Les troubadours

Michel ZINK
Le plaisir - n°40 Mars - Avril 1982 - Page n° 66

Attestations

Le "joi" et l'"obscur objet du désir"

 Pour les troubadours, l'amour équivaut au désir ; et comme le désir meurt de se satisfaire, l'amour exige l'insatisfaction. Pareil désir du désir, à la fois frustration et jouissance, retrouve dans l'érotique la dialectique paradoxale des Béatitudes : seuls les pauvres peuvent être rassasiés.

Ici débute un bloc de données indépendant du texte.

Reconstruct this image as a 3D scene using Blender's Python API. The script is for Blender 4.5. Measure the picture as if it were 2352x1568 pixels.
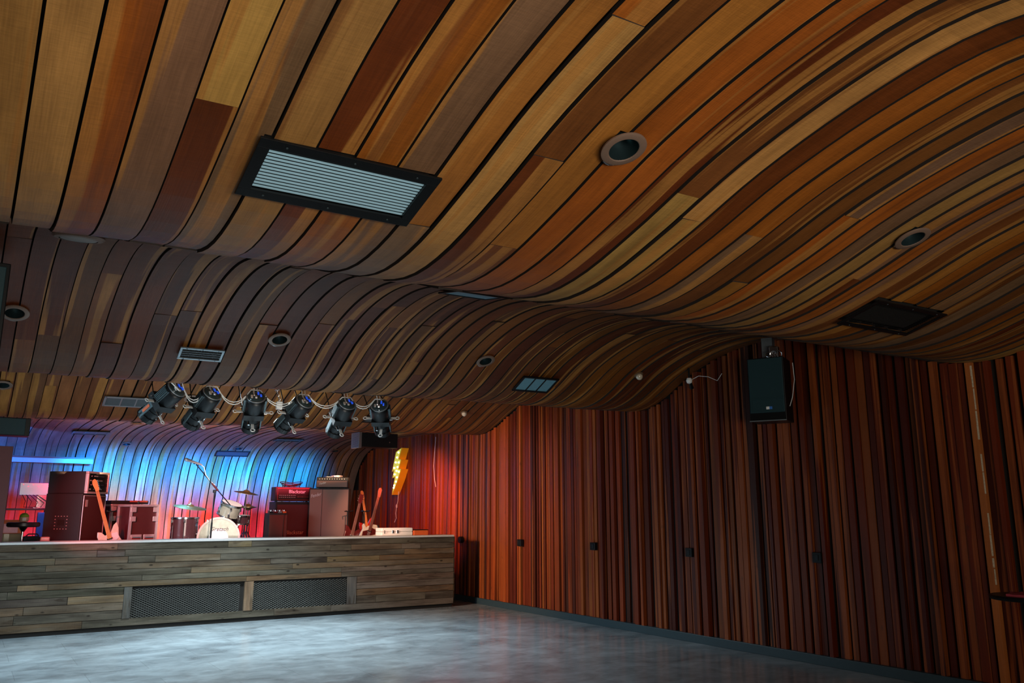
import bpy, math, random
import numpy as np
from mathutils import Vector, Matrix
random.seed(7)
SC = bpy.context.scene
COL = SC.collection
PI = math.pi
for o in list(bpy.data.objects): bpy.data.objects.remove(o)

# ------------------------------------------------------------------ camera
FPX = 1871.0
PITCH = math.atan(390 / FPX)
YAW = math.atan(1261 / math.hypot(FPX, 390))
cd = bpy.data.cameras.new('camera'); cam = bpy.data.objects.new('camera', cd); COL.objects.link(cam)
cam.location = (0, 0, 1.6); cam.rotation_euler = (PI / 2 + PITCH, 0, -YAW)
cd.sensor_width = 36; cd.lens = FPX / 2352 * 36; cd.clip_start = .05; cd.clip_end = 100
SC.camera = cam
# ------------------------------------------------------------------ view
SC.view_settings.view_transform = 'Standard'; SC.view_settings.look = 'None'
SC.view_settings.gamma = 1; SC.view_settings.use_curve_mapping = False
SC.view_settings.exposure = -0.06
wd = bpy.data.worlds.new('world'); SC.world = wd; wd.use_nodes = True
wd.node_tree.nodes['Background'].inputs[0].default_value = (.55, .72, 1, 1)
wd.node_tree.nodes['Background'].inputs[1].default_value = .012

def look(o, tgt):
    d = Vector(tgt) - o.location
    o.rotation_euler = d.to_track_quat('-Z', 'Y').to_euler()
def area(name, loc, tgt, sx, sy, watts, col, spread=PI):
    l = bpy.data.lights.new(name, 'AREA'); l.shape = 'RECTANGLE'; l.size = sx; l.size_y = sy
    l.energy = watts; l.color = col; l.spread = spread
    o = bpy.data.objects.new(name, l); COL.objects.link(o); o.location = loc; look(o, tgt); return o
def spot(name, loc, tgt, deg, watts, col, blend=.5, size=.05):
    l = bpy.data.lights.new(name, 'SPOT'); l.spot_size = math.radians(deg); l.spot_blend = blend
    l.energy = watts; l.color = col; l.shadow_soft_size = size
    o = bpy.data.objects.new(name, l); COL.objects.link(o); o.location = loc; look(o, tgt); return o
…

 La première page, 66, est jointe.

UNE joie austère. Une joie douloureuse. L'éblouissement de la joie venant transfigurer la souffrance acceptée. Tout cela, qui s'appliquerait si aisément à une expérience mystique, peut définir la passion amoureuse telle que l'ont conçue les troubadours et même, de façon à peine excessive et à peine métaphorique, l'esprit de leur poésie et la forme d'adhésion qu'elle requiert.

 

Quoi d'étonnant, dès lors, à ce qu'on y ait si souvent et si obstinément cherché un sens caché, spirituel, que le mot désigne la spiritualité chrétienne ou une autre qui en serait un reflet inversé ? Tout, au demeurant, paraît y inviter. L'éclosion soudaine et énigmatique de ce printemps de la poésie et de l'amour, ou, autrement dit, le fait que les plus anciens poèmes d'amour de notre littérature atteignent d'un coup à une perfection tendue, à la fois limpide et obscure, à une ferme rigueur de l'inspiration et de la forme, sans qu'aient jamais été clairement mises au jour les sources souterraines de ce surgissement vauclusien. Le contraste entre la personnalité tapageuse et scandaleuse du premier troubadour, le comte de Poitiers Guillaume IX, duc d'Aquitaine, (1071-1126), auteur, d'ailleurs, de chansons tout à fait obscènes, et la passion délicate, respectueuse et brûlante, qui anime de façon inattendue quelques-uns de ses poèmes. Le mouvement de conversion, enfin, qui a marqué à la fois la vie de nombreux troubadours et l'évolution générale de cette poésie : d'une part, en effet, beaucoup, parmi les plus illustres, Bernard de Ventadour, Bertrand de Born, Folquet de Marseille, ont fini leurs jours sous l'habit religieux, et le dernier, abbé du Thoronet puis évêque de Toulouse, a composé alors des chansons à la Vierge sur le modèle des chansons d'amour profane qu'il avait reniées. D'autre part, l'inspiration des derniers troubadours est de plus en plus souvent religieuse, au point qu'au XIVe siècle les deux tiers des pièces composées pour les Jeux de Toulouse sont des chansons pieuses. Soit qu'une spiritualité longtemps cachée se soit lassée d'avancer masquée, soit que, longtemps dévoyée, elle ait retrouvé, au prix, il faut l'avouer, du bonheur poétique, le chemin de Dieu. (p.66)

 

Mais ce sont surtout les caractères propres de cette poésie qui suggèrent une interprétation de ce type : son exaltation, sa thématique de l'élévation et de l'adoration, l'exigence hautaine de son éthique, le caractère très généralisateur de son discours, qui exclut l'anecdotique et le circonstanciel, l'hermétisme enfin que cultivent les tenants du trobar clus(« création poétique fermée », c'est-à-dire obscure). Pour une sensibilité moderne, cette grandeur difficile s'accorde mal avec les puérilités et les préciosités du jeu de société que sont aussi la poésie et l'amour courtois. On cherche donc volontiers à privilégier la première et à voir dans les secondes un travestissement délibéré du sens.